L’incorrigible fauteur de trouble ! Mais qu’un jeune musicien, un rien énergumène, balzacien jusqu’à l’agressif, au bout de deux ans ait gardé intacte sa différence, sa part de dérangeante fantaisie, c’est déjà un exploit en soi. De Lucas Debargue, nous avions gardé le souvenir ému d’une Sonate de Liszt hypersensible, débordant de son cadre formel, et le souvenir plus amer d’un 2ème concerto de Beethoven plombé par des agaceries permanentes. Appâté par le rapprochement de Schubert avec Szymanowski, programme de son dernier disque chez Sony, nous sommes allé l’écouter à la Philharmonie de Paris. Grand bien nous en prit.
Pari dangereux que celui d’attendre si longtemps avant de poser la première note d’un récital : il vient un moment où la tension redescend, où le public se dissipe de nouveau. À l’image du pianiste, la Sonate n°13 en la majeur de Lucas Debargue est un peu hyperactive. Elle furète à droite et à gauche, s’immobilise sur un silence, tend l’oreille sur une tenue. À ses doigts, au placement de ses mains, le musicien porte une attention constante, si bien que l’épanouissement peine à gagner l’Allegro moderato. La tradition nous a habitué à un Schubert ample, draguant derrière lui le poids de son passé. Le sien, pratiquement dépourvu d’inertie, se renouvelle à chaque geste, d’où à la fois une fraîcheur inattendue mais aussi une narration globalement plus décousue.
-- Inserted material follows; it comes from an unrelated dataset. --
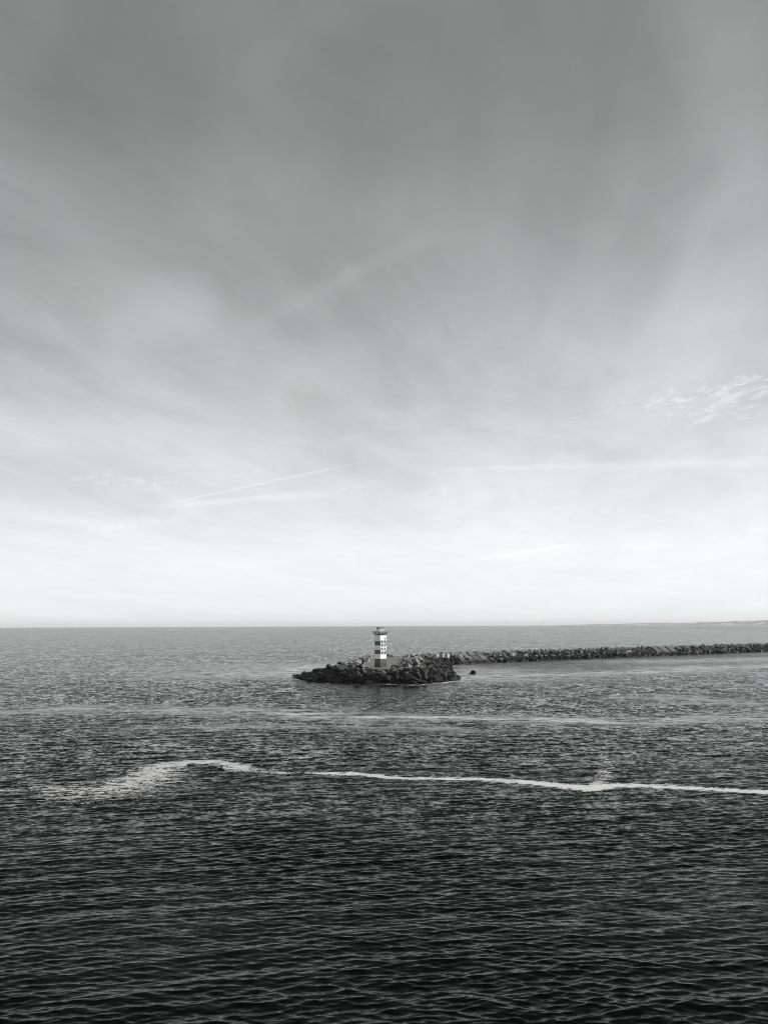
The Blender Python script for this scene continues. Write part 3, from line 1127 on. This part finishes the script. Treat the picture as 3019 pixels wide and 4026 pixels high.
for a, b in (((-1, -1), (1, -1)), ((1, -1), (1, 1)), ((1, 1), (-1, 1)), ((-1, 1), (-1, -1))):
    q = HW + (RO - HW) * .5
    bm_bar(bm, (a[0] * q, a[1] * q, ZTOP + (ZR - ZTOP) * .5), (b[0] * q, b[1] * q, ZTOP + (ZR - ZTOP) * .5), .05)
obj('gallery_mid_rail', bm, M_STEEL, lh)

# lantern frame: four posts, crossed braces, panelled top
LH = .83
ZL0, ZL1, ZL2 = ZTOP + .16, zr(352), zr(300)
for sx in (-1, 1):
    for sy in (-1, 1):
        bm = bmesh.new()
        bm_bar(bm, (sx * LH, sy * LH, ZL0), (sx * LH, sy * LH, ZL2 + .06), .16)
        obj('lantern_post', bm, M_FRAME, lh)
ZM = ZL0 + (ZL1 - ZL0) * .5
for sx, sy in ((1, 0), (-1, 0), (0, 1), (0, -1)):
    bm = bmesh.new()
    def pt(s, z):
        return (sx * LH if sx else s * LH, sy * LH if sy else s * LH, z)
    bm_bar(bm, pt(-.9, ZM), pt(.9, ZL1 - .1), .085)
    bm_bar(bm, pt(.9, ZM), pt(-.9, ZL1 - .1), .085)
    bm_bar(bm, pt(-.9, ZM), pt(.9, ZM), .09)
    bm_bar(bm, pt(-.9, ZL0 + .1), pt(.9, ZM - .06), .07)
    bm_bar(bm, pt(.9, ZL0 + .1), pt(-.9, ZM - .06), .07)
    bm_bar(bm, pt(-.9, ZL1), pt(.9, ZL1), .16)
    obj('lantern_brace', bm, M_FRAME, lh)
    bm = bmesh.new()
    c = Vector(pt(0, (ZL1 + ZL2) / 2 + .05))
    bm_box(bm, c, ((.07 if sx else LH * 2 - .17), (.07 if sy else LH * 2 - .17), ZL2 - ZL1 - .12))
    obj('top_panel', bm, M_RED, lh)
bm = bmesh.new()
bm_box(bm, (0, 0, ZL2 + .10), (LH * 2 + .24, LH * 2 + .24, .09), .01)
obj('lantern_roof', bm, M_STEEL, lh)
bm = bmesh.new()
bmesh.ops.create_cone(bm, cap_ends=True, segments=20, radius1=.3, radius2=.22, depth=.55)
bmesh.ops.translate(bm, vec=(-.1, .1, ZL0 + .28), verts=bm.verts[:])
lamp = obj('lamp', bm, M_DARKSTEEL, lh)
bm = bmesh.new()
bm_box(bm, (.45, -.45, ZL0 + .25), (.5, .45, .5), .03)
obj('equipment_box', bm, M_DARKSTEEL, lh)
bm = bmesh.new()
bm_box(bm, (-.35, -.5, ZL0 + .3), (.6, .3, .6), .03)
obj('equipment_box', bm, M_DARKSTEEL, lh)

# ------------------------------------------------------------------ surf along the waterline
def surf():
    pts = []
    for i in range(11, NP):
        w_ = W_[i]; t_ = T_[i]
        dv = (Vector(w_) - Vector(t_)).normalized()
        o_ = Vector(w_) + dv * (1.7 if i < 20 else 1.2)
        wid = 2.6 if i < 20 else 1.6
        st = {11: .9, 12: .45, 13: .45, 14: .75, 15: .85, 16: .7, 17: .95, 18: .7, 19: .6, 20: .8, 21: .8}.get(i, .62)
        pts.append((o_.x, o_.y, wid, st))
    foam_strip('surf_foam', pts, M_SURF, 'broken white surf along the foot of the island and breakwater', step=.5, across=10)


surf()

# ------------------------------------------------------------------ far coast
def coast():
    bm = bmesh.new()
    a0, a1, n = math.radians(12.5), math.radians(42), 420
    vs = []
    M = 7
    for i in range(n + 1):
        f = i / n
        az = a0 + (a1 - a0) * f
        dist = 12800 - 2600 * f
        hh = 14 + 30 * min(1, f * 4.0) ** .8 + 30 * max(0, min(1, (f - .30) * 6)) 
        nz = mnoise.fractal(Vector((i * .045, 1.7, 0)), 1.0, 2.0, 5) * 9 + mnoise.noise(Vector((i * .4, 5, 0))) * 2.2
        hh = max(5, hh + nz * min(1, .3 + f * 2))
        row = []
        for j in range(M):
            g_ = j / (M - 1)
            d2 = dist + 900 * g_
            z = [-.4, 3.0, 6.0, 16, 27, 40, 44][j] / 44 * (hh if j > 2 else 44) if j else -.4
            z += mnoise.noise(Vector((i * .23, j * 1.9, 3))) * (2.0 if j > 2 else .3)
            row.append(bm.verts.new((math.sin(az) * d2, math.cos(az) * d2, z)))
        row.append(bm.verts.new((math.sin(az) * (dist + 1500), math.cos(az) * (dist + 1500), -1)))
        vs.append(row)
    for i in range(n):
        for j in range(M):
            bm.faces.new((vs[i][j], vs[i + 1][j], vs[i + 1][j + 1], vs[i][j + 1]))
    o = obj('dune_coast', bm, mat_dune(), smooth=True)
    tag(o, 'low pale dune coast fading on the horizon at right', 'dunes', kind='structure')


coast()

# ------------------------------------------------------------------ birds
def bird(px_, py_, dist, span, mat, yaw, roll, label, fold=.2):
    d = ray(px_, py_)
    loc = Vector((0, 0, H)) + d * (dist / math.hypot(d.x, d.y))
    root = empty('flying_bird', loc, yaw)
    tag(root, label, 'bird')
    root.rotation_euler = (0, roll, yaw)
    bm = bmesh.new()
    prof = [(-.24, .004), (-.17, .03), (-.05, .055), (.08, .06), (.17, .042), (.205, .034), (.23, .012), (.26, .003)]
    rings = []
    for y, r in prof:
        rings.append([bm.verts.new((math.cos(k * math.pi / 4) * r, y, math.sin(k * math.pi / 4) * r)) for k in range(8)])
    for a, b in zip(rings[:-1], rings[1:]):
        for k in range(8):
            bm.faces.new((a[k], a[(k + 1) % 8], b[(k + 1) % 8], b[k]))
    bm.faces.new(rings[0]); bm.faces.new(rings[-1][::-1])
    s = span / 1.2
    bmesh.ops.scale(bm, vec=(s, s, s), verts=bm.verts[:])
    obj('body', bm, mat, root, True)
    for sg in (-1, 1):
        bm = bmesh.new()
        st = [(0.03, .10, -.08, 0), (.22, .12, -.05, .06), (.40, .09, -.05, .06 + fold * .1), (.60, -.01, -.05, .03)]
        up, dn = [], []
        for x, lead, trail, z in st:
            ym = (lead + trail) / 2
            up.append([bm.verts.new((sg * x, lead, z)), bm.verts.new((sg * x, ym, z + .018)), bm.verts.new((sg * x, trail, z))])
            dn.append(bm.verts.new((sg * x, ym, z - .004)))
        for i in range(3):
            for k in range(2):
                bm.faces.new((up[i][k], up[i][k + 1], up[i + 1][k + 1], up[i + 1][k]))
            bm.faces.new((up[i][0], up[i + 1][0], dn[i + 1], dn[i]))
            bm.faces.new((up[i][2], dn[i], dn[i + 1], up[i + 1][2]))
        bmesh.ops.scale(bm, vec=(s, s, s), verts=bm.verts[:])
        obj('wing', bm, mat, root, True)


M_GULL = mat_paint('white_feathers', .80, .7, dirt=.05)
M_DBIRD = mat_paint('dark_feathers', .30, .7, dirt=.05)
bird(1444, 2504, 190, 1.0, M_GULL, 1.2, .35, 'small white gull flying low over the water left of the lighthouse top')
bird(298, 2481, 300, 1.0, M_GULL, .5, .7, 'tiny white gull flying just under the horizon at far left')
bird(2402, 2201, 300, 1.2, M_DBIRD, 1.1, .2, 'tiny dark bird flying in the pale sky at right')

# ------------------------------------------------------------------ sea haze
def haze():
    bm = bmesh.new()
    bm_box(bm, (0, 0, 52), (64600, 64600, 108))
    o = obj('haze', bm)
    m = bpy.data.materials.new('haze_air')
    m.use_nodes = True
    nt = m.node_tree
    nt.nodes.clear()
    out = nt.nodes.new('ShaderNodeOutputMaterial')
    pv = nt.nodes.new('ShaderNodeVolumePrincipled')
    pv.inputs['Color'].default_value = (.98, .98, .98, 1)
    pv.inputs['Density'].default_value = 3.5e-5
    pv.inputs['Anisotropy'].default_value = 0.0
    nt.links.new(pv.outputs[0], out.inputs['Volume'])
    o.data.materials.append(m)
    tag(o, 'thin pale sea haze over the water', 'haze', kind='stuff')


haze()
Localement, c’est du très beau piano, mais le danger se fait sentir de la désagrégation de l’œuvre en moments disparates, juxtaposés les uns derrière les autres (même reproche qu’on aurait pu faire à sa Sonate de Liszt). Les partis pris, souvent à l’emporte-pièce, vrillent l’écoute. Au moins, personne ne s’endort sur son siège.
Tout sfumato, tout vernis pudique a été impitoyablement gommé de la Sonate n°14 en la mineur. De cette sonate, Lucas Debargue s’attache à faire ressortir l’étrangeté. Plutôt que de la brosser dans le sens du poil, il en affronte chaque geste, trait et accord. Apparaissent à nu les clashes de sonorité, les brusqueries. Plutôt que de sublimer la verticalité de l’écriture, on dirait au contraire qu’il la dénonce. Ce fut un des grandes qualités de pianistes tels que Kempff, ou plus près de nous Pires, que de ne jamais se complaire dans la facilité du contraste et de privilégier la variété au sein de la subtilité. Veut-on aujourd’hui bousculer ces traditions, force est de recourir à des moyens beaucoup plus primitifs, voire à l’absence de moyens, en offrant parfois de la « matière brute ». Peut-être Debargue met-il là l’accent sur une responsabilité du musicien vis-à-vis de son art, de lui-même et du spectateur ? Serait-ce ici l’avènement d’une interprétation engagée, cultivant une distance « critique » au texte, délaissant la « ligne spirituelle » ? Tout porte à le croire. Plutôt que d’y apporter une réponse personnelle, Lucas Debargue laisse systématiquement toutes les questions ouvertes.